■ EXERCISE ■
Beginning with the first line of the entries below, quote each line until you reach and include the line with "b = MB(); b.box((S0.x".

■ RECORD EXTRACTS ■
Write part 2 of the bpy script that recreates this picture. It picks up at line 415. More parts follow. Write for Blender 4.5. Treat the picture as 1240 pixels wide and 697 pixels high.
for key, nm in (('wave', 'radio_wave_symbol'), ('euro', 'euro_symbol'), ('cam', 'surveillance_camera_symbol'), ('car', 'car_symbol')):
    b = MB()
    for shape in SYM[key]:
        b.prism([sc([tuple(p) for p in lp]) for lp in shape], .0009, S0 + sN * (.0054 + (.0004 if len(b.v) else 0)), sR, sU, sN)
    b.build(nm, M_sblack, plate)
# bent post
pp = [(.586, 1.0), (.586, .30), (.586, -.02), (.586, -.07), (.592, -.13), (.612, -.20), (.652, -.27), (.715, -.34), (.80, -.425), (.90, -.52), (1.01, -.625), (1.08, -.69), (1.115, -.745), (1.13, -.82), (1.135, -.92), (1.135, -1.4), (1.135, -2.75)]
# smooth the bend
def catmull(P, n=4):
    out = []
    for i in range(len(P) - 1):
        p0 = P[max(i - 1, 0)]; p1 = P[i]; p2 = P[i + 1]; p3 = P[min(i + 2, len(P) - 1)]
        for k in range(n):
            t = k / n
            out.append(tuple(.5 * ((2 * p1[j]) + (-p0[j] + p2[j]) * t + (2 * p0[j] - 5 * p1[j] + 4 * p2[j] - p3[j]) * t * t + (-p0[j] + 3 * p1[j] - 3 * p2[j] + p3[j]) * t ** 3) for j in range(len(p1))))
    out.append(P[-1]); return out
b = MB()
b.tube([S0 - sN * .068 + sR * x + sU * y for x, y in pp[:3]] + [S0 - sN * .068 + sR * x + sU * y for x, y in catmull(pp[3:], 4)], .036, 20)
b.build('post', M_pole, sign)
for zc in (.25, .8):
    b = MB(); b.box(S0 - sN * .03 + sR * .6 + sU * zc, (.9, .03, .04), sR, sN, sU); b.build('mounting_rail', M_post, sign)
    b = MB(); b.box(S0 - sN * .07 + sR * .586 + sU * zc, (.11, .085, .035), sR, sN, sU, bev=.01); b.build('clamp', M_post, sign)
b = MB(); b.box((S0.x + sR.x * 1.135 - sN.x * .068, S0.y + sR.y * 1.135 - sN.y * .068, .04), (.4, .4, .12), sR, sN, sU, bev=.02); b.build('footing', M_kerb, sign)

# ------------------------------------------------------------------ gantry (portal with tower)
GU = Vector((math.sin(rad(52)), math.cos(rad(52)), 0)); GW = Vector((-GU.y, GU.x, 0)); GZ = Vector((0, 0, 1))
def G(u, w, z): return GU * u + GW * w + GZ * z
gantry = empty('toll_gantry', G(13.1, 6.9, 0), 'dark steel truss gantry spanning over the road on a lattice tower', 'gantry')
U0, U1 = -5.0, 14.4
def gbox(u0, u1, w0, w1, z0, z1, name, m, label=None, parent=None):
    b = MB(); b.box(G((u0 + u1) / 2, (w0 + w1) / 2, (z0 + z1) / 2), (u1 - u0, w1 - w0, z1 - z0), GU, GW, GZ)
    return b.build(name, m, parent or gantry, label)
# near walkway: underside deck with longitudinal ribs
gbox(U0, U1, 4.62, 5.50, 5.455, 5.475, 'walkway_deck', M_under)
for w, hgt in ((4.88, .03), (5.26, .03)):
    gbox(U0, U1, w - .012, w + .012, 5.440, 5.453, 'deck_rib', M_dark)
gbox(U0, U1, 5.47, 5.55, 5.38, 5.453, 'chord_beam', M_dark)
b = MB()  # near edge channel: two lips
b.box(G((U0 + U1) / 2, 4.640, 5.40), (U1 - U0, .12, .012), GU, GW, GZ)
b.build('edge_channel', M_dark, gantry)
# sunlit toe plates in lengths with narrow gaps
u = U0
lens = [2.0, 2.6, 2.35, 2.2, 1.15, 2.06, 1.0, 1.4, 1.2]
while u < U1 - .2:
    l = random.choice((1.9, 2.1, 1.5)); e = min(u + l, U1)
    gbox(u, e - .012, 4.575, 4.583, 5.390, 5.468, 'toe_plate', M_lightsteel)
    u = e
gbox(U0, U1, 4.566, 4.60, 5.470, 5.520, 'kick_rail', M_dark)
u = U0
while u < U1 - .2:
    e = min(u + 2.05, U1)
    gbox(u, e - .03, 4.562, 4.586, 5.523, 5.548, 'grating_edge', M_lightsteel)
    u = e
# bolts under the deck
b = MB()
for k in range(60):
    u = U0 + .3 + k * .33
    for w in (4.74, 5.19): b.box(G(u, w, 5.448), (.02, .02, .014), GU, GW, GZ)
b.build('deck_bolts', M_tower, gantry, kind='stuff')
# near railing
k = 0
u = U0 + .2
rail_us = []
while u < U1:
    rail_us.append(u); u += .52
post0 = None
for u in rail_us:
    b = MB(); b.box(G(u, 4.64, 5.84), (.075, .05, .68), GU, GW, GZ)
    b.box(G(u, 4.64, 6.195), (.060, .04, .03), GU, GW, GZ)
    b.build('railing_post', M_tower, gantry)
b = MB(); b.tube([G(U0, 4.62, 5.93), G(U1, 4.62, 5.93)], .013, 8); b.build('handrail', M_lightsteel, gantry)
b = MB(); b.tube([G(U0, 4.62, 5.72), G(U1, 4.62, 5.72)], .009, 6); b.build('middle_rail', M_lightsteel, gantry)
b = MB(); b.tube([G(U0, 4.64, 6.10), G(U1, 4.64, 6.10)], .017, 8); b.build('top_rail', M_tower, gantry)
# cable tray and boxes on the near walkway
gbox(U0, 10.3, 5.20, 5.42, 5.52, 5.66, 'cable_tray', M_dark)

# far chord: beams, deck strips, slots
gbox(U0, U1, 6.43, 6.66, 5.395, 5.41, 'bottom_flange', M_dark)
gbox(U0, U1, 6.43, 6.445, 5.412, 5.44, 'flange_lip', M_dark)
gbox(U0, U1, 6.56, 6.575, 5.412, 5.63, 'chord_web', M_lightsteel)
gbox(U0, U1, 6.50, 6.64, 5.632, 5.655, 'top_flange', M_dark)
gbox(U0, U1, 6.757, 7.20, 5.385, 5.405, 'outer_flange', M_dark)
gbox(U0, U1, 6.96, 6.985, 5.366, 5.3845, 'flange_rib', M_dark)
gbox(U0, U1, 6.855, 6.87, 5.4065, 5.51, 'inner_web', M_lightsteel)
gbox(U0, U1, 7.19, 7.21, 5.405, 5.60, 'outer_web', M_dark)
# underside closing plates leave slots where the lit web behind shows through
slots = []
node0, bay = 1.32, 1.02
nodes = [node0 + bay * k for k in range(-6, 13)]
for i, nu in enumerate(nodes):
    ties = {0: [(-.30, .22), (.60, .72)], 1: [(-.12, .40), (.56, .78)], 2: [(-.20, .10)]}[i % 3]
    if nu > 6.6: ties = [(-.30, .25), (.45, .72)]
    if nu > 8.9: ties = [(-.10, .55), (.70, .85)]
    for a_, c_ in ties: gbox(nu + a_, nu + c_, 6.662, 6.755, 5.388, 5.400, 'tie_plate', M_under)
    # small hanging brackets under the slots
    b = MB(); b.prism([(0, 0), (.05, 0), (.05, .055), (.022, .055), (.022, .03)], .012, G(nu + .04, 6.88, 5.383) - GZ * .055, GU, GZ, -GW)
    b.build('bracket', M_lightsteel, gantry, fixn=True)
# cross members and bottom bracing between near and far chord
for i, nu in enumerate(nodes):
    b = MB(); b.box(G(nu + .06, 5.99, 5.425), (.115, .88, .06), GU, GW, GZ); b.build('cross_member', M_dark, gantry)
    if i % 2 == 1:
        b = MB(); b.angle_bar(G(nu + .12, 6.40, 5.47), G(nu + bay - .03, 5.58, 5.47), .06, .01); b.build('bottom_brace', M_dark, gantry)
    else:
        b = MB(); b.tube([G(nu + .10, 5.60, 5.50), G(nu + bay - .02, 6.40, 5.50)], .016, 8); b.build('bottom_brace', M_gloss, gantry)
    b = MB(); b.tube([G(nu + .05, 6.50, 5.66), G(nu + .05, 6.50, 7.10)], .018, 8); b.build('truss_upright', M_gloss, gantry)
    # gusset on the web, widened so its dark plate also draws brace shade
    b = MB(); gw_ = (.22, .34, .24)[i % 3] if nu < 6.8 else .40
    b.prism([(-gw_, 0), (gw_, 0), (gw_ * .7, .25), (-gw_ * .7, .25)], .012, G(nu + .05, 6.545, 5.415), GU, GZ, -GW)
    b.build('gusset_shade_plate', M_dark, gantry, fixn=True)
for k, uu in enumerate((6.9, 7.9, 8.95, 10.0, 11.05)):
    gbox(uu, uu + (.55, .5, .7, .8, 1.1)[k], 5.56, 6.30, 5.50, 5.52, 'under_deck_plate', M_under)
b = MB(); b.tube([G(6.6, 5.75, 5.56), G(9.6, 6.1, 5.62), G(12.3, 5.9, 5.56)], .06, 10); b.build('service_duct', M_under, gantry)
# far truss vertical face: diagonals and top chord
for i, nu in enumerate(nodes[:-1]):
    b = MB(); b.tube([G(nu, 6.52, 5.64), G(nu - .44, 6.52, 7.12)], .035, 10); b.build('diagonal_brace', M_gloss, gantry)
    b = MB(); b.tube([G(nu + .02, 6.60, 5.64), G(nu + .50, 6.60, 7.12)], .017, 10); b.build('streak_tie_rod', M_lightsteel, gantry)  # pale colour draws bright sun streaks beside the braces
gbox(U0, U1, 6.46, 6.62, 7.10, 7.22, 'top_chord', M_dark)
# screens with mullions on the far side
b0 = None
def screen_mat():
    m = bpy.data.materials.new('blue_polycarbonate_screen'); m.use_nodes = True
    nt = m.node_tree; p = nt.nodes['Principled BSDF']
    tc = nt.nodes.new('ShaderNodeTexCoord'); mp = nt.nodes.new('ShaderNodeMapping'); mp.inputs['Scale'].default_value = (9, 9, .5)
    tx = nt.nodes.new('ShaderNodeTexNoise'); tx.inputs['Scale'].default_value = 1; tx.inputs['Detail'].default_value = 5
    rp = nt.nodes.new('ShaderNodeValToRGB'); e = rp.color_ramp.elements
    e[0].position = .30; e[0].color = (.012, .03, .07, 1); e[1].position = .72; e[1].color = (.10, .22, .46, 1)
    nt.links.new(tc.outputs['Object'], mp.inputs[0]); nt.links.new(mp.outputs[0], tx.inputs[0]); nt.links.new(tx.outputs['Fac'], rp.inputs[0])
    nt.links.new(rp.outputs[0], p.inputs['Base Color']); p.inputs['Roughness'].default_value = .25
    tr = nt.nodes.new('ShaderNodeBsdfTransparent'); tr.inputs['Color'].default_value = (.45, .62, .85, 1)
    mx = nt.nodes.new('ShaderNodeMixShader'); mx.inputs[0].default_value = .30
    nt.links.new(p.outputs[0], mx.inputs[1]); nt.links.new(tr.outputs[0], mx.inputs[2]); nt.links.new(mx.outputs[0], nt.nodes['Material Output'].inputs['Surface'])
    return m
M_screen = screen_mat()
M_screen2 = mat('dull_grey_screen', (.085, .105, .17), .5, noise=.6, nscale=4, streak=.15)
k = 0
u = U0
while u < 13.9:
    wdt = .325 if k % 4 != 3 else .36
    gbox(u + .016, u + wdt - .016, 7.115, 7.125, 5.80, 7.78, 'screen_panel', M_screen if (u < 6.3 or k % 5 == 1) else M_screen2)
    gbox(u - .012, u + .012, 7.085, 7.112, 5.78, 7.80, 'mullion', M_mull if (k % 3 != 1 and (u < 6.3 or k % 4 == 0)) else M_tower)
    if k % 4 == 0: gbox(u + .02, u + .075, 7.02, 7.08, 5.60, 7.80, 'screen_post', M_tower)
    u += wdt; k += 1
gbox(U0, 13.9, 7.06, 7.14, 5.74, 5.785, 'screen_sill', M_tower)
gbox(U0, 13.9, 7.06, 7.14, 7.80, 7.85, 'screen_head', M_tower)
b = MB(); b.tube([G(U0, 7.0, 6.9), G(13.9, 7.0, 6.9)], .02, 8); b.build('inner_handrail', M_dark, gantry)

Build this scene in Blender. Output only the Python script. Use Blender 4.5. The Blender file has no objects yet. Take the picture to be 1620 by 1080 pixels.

■ ANSWER IN FULL ■
Write part 2 of the bpy script that recreates this picture. It picks up at line 415. More parts follow. Write for Blender 4.5. Treat the picture as 1240 pixels wide and 697 pixels high.
for key, nm in (('wave', 'radio_wave_symbol'), ('euro', 'euro_symbol'), ('cam', 'surveillance_camera_symbol'), ('car', 'car_symbol')):
    b = MB()
    for shape in SYM[key]:
        b.prism([sc([tuple(p) for p in lp]) for lp in shape], .0009, S0 + sN * (.0054 + (.0004 if len(b.v) else 0)), sR, sU, sN)
    b.build(nm, M_sblack, plate)
# bent post
pp = [(.586, 1.0), (.586, .30), (.586, -.02), (.586, -.07), (.592, -.13), (.612, -.20), (.652, -.27), (.715, -.34), (.80, -.425), (.90, -.52), (1.01, -.625), (1.08, -.69), (1.115, -.745), (1.13, -.82), (1.135, -.92), (1.135, -1.4), (1.135, -2.75)]
# smooth the bend
def catmull(P, n=4):
    out = []
    for i in range(len(P) - 1):
        p0 = P[max(i - 1, 0)]; p1 = P[i]; p2 = P[i + 1]; p3 = P[min(i + 2, len(P) - 1)]
        for k in range(n):
            t = k / n
            out.append(tuple(.5 * ((2 * p1[j]) + (-p0[j] + p2[j]) * t + (2 * p0[j] - 5 * p1[j] + 4 * p2[j] - p3[j]) * t * t + (-p0[j] + 3 * p1[j] - 3 * p2[j] + p3[j]) * t ** 3) for j in range(len(p1))))
    out.append(P[-1]); return out
b = MB()
b.tube([S0 - sN * .068 + sR * x + sU * y for x, y in pp[:3]] + [S0 - sN * .068 + sR * x + sU * y for x, y in catmull(pp[3:], 4)], .036, 20)
b.build('post', M_pole, sign)
for zc in (.25, .8):
    b = MB(); b.box(S0 - sN * .03 + sR * .6 + sU * zc, (.9, .03, .04), sR, sN, sU); b.build('mounting_rail', M_post, sign)
    b = MB(); b.box(S0 - sN * .07 + sR * .586 + sU * zc, (.11, .085, .035), sR, sN, sU, bev=.01); b.build('clamp', M_post, sign)
b = MB(); b.box((S0.x + sR.x * 1.135 - sN.x * .068, S0.y + sR.y * 1.135 - sN.y * .068, .04), (.4, .4, .12), sR, sN, sU, bev=.02); b.build('footing', M_kerb, sign)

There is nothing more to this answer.